Exactly as given, write out the lines from the one containing "1, .8, 40, spec=.1)" through the end of the listing, with both ends included and nothing else.

## Information supplied
□ □ □ □ □

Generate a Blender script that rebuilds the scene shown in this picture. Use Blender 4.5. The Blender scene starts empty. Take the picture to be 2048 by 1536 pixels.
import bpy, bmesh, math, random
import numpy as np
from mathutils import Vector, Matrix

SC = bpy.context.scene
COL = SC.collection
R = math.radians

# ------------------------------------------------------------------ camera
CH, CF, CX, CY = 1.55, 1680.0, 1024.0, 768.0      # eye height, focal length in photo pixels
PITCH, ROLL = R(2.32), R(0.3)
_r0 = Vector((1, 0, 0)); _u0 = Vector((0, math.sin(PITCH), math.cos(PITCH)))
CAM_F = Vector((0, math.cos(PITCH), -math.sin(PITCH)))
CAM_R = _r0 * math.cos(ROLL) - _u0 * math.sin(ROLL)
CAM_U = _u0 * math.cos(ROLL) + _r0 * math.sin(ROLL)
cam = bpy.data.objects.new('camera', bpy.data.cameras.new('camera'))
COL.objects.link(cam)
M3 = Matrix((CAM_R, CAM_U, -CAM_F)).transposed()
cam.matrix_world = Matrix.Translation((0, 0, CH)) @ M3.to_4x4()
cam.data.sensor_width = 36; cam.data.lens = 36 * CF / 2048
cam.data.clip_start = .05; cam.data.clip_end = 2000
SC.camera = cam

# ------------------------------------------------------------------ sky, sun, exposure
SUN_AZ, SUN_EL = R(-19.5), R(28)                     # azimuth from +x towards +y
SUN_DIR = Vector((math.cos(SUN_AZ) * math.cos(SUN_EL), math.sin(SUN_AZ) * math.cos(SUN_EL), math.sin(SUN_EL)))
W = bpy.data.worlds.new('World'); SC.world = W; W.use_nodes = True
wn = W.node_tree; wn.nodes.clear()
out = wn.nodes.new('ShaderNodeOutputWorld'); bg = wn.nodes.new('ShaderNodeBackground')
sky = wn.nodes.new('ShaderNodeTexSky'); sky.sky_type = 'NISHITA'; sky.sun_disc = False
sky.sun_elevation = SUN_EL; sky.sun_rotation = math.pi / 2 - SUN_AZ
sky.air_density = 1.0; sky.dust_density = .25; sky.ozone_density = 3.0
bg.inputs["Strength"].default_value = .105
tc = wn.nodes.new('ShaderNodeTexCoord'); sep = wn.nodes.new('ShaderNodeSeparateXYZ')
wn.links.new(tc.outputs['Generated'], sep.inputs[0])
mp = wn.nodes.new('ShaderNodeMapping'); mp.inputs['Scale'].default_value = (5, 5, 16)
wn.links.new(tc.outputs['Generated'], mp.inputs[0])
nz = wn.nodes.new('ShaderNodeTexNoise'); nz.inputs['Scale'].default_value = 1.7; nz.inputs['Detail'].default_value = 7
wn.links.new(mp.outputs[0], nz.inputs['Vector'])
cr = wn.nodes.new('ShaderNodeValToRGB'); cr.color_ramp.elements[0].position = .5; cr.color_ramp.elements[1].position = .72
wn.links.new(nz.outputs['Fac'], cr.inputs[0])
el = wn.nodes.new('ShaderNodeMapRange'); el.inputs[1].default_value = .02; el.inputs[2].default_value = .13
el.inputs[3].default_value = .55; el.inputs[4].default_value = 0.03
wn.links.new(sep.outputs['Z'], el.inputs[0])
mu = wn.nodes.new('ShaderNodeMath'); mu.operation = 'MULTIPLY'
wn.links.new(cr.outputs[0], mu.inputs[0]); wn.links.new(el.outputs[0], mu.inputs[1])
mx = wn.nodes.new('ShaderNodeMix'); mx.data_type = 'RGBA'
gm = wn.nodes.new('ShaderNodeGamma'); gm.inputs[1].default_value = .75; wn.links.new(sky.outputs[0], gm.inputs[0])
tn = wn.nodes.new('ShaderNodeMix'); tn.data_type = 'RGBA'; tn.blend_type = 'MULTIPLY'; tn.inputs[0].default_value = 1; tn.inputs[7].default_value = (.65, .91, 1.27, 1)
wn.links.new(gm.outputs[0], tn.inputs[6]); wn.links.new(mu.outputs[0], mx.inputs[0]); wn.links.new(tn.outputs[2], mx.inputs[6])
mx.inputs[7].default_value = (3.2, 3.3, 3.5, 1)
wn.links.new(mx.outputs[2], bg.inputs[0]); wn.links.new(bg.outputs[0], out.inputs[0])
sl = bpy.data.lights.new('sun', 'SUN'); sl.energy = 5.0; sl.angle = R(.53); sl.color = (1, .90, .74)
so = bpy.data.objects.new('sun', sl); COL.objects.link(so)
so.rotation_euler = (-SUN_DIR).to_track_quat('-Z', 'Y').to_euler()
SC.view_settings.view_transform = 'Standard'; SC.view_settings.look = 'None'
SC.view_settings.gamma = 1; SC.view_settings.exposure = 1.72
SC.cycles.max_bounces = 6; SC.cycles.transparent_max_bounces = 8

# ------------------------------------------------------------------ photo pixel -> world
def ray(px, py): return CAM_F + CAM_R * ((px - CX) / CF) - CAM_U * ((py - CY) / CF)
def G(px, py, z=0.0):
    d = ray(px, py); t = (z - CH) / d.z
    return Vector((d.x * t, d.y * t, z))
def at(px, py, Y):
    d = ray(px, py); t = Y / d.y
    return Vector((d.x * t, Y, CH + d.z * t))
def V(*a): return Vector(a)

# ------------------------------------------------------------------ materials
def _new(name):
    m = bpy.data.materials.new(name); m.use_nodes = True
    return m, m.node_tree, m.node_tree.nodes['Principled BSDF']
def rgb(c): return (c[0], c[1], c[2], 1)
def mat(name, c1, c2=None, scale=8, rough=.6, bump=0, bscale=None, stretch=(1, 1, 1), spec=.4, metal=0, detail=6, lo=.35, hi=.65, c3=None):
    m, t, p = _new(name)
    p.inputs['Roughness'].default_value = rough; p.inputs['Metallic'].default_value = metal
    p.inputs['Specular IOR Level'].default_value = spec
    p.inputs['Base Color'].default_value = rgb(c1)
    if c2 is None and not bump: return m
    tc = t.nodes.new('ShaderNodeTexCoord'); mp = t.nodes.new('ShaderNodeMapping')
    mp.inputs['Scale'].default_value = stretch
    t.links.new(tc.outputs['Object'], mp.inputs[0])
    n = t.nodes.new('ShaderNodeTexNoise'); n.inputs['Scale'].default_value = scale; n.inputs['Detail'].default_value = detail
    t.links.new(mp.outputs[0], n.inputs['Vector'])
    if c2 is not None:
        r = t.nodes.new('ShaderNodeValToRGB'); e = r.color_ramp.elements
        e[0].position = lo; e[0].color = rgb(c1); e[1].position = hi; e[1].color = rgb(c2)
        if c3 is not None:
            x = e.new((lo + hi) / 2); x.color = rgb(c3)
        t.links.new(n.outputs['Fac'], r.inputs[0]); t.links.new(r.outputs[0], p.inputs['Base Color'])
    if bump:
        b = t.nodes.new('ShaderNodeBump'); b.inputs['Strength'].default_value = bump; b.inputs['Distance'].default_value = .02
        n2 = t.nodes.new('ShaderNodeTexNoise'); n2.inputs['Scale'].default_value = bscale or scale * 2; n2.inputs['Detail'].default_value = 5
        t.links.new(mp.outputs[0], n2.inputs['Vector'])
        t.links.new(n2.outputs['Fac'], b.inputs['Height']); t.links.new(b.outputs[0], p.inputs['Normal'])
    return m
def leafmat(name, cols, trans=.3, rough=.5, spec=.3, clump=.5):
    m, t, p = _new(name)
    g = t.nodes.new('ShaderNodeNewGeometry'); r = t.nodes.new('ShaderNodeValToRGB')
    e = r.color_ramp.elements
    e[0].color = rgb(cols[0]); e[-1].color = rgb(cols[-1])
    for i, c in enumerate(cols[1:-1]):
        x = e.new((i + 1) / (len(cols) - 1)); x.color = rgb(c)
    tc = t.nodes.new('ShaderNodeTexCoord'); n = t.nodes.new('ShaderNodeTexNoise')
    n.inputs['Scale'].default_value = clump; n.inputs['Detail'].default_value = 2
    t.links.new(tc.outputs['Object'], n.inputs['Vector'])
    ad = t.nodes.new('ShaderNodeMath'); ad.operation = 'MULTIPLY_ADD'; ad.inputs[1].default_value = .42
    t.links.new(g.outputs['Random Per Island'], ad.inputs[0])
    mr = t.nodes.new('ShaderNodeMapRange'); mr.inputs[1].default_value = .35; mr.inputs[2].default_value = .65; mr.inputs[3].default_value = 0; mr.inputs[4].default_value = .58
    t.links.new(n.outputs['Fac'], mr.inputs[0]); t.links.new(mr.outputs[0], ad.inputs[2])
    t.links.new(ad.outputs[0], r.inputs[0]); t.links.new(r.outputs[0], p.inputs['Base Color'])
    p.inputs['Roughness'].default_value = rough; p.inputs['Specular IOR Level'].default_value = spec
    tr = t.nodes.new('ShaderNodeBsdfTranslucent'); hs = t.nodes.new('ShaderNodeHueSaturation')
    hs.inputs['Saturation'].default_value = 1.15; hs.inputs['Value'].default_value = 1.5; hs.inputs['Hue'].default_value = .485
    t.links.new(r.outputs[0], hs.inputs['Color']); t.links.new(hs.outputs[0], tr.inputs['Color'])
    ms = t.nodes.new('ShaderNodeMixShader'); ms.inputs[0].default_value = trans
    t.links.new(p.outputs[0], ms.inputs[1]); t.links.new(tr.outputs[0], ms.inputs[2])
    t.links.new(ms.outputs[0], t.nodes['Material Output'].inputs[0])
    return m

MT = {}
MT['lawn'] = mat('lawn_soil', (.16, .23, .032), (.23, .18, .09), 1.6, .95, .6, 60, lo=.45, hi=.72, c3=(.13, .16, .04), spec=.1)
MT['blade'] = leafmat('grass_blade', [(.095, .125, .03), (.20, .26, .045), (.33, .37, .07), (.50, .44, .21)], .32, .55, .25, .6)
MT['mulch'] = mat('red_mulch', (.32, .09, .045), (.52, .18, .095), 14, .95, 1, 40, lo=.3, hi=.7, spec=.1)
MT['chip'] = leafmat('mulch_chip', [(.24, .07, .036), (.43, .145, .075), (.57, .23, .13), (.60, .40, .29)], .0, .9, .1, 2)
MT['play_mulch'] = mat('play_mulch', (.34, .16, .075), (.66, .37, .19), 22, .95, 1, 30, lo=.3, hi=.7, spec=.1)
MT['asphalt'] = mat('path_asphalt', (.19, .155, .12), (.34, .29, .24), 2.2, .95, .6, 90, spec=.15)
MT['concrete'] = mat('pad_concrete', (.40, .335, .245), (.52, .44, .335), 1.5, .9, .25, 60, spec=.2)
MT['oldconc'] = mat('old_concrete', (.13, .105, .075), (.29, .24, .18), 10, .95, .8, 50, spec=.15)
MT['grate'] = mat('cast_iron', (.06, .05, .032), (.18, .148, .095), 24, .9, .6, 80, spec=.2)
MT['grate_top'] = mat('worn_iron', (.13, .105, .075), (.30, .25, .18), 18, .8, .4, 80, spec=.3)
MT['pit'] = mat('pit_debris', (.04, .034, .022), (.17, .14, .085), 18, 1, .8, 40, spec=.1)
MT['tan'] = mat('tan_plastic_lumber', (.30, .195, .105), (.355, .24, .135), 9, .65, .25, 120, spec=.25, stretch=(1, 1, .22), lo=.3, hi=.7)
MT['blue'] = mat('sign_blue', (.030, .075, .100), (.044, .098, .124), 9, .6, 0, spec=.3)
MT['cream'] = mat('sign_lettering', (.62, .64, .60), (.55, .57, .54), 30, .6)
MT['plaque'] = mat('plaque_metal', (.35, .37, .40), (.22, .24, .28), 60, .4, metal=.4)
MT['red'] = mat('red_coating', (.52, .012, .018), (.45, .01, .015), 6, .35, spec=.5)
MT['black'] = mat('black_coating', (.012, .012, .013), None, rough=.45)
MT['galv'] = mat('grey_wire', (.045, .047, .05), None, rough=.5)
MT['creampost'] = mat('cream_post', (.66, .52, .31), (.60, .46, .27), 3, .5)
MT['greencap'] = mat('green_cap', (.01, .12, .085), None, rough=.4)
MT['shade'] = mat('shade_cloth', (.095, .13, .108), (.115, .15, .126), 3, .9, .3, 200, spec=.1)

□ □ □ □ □

## Problem solution
MT['pit'] = mat('pit_debris', (.04, .034, .022), (.17, .14, .085), 18, 1, .8, 40, spec=.1)
MT['tan'] = mat('tan_plastic_lumber', (.30, .195, .105), (.355, .24, .135), 9, .65, .25, 120, spec=.25, stretch=(1, 1, .22), lo=.3, hi=.7)
MT['blue'] = mat('sign_blue', (.030, .075, .100), (.044, .098, .124), 9, .6, 0, spec=.3)
MT['cream'] = mat('sign_lettering', (.62, .64, .60), (.55, .57, .54), 30, .6)
MT['plaque'] = mat('plaque_metal', (.35, .37, .40), (.22, .24, .28), 60, .4, metal=.4)
MT['red'] = mat('red_coating', (.52, .012, .018), (.45, .01, .015), 6, .35, spec=.5)
MT['black'] = mat('black_coating', (.012, .012, .013), None, rough=.45)
MT['galv'] = mat('grey_wire', (.045, .047, .05), None, rough=.5)
MT['creampost'] = mat('cream_post', (.66, .52, .31), (.60, .46, .27), 3, .5)
MT['greencap'] = mat('green_cap', (.01, .12, .085), None, rough=.4)
MT['shade'] = mat('shade_cloth', (.095, .13, .108), (.115, .15, .126), 3, .9, .3, 200, spec=.1)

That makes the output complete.